How about convincing the Government customer of the new design’s promise? Well it is not only the program office that needs to be convinced, it is all the layers of military staffs, service headquarters, OSD, and even the President and Congress. If it requires a change in the pattern on funding — R&D projects are often incrementally funded across several fiscal years — then that requires a great deal more coordination with other programs due to the resource constrained nature of the budget.
Even if we assume away funding changes, the new program will have to be reviewed by the Milestone Decision Authority, and coordinated with the requirements community among others. Usually there is a lot of institutional bias in the existing technologies and doctrines, and the requirement wasn’t arrived at arbitrarily. It has real significance. Even if the new technology’s merits are plainly obvious, by the time all the approvals are granted, it is too late.

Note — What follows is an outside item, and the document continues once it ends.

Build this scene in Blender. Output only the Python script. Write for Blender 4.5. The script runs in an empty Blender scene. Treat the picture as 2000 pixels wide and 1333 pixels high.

The project needed a fast, real-time decision. Are they taking the new path or the old? Any time spent convincing technological outsiders adds to the cost of taking the new path. It will also drain the enthusiasm and spirit of the engineering team who might otherwise volunteer their overtime to solve critical problems. And again, the Government decision might decide to stand up a competing program in a competition which you may lose out on.
The option not discussed, deliver the original requirements and suppress the innovation, is by now starting to look pretty good. You already won the program development. Production and sustainment goodies are within your monopolist grasp. Why ruin a good thing? Why accept increased risk for potentially little or negative returns?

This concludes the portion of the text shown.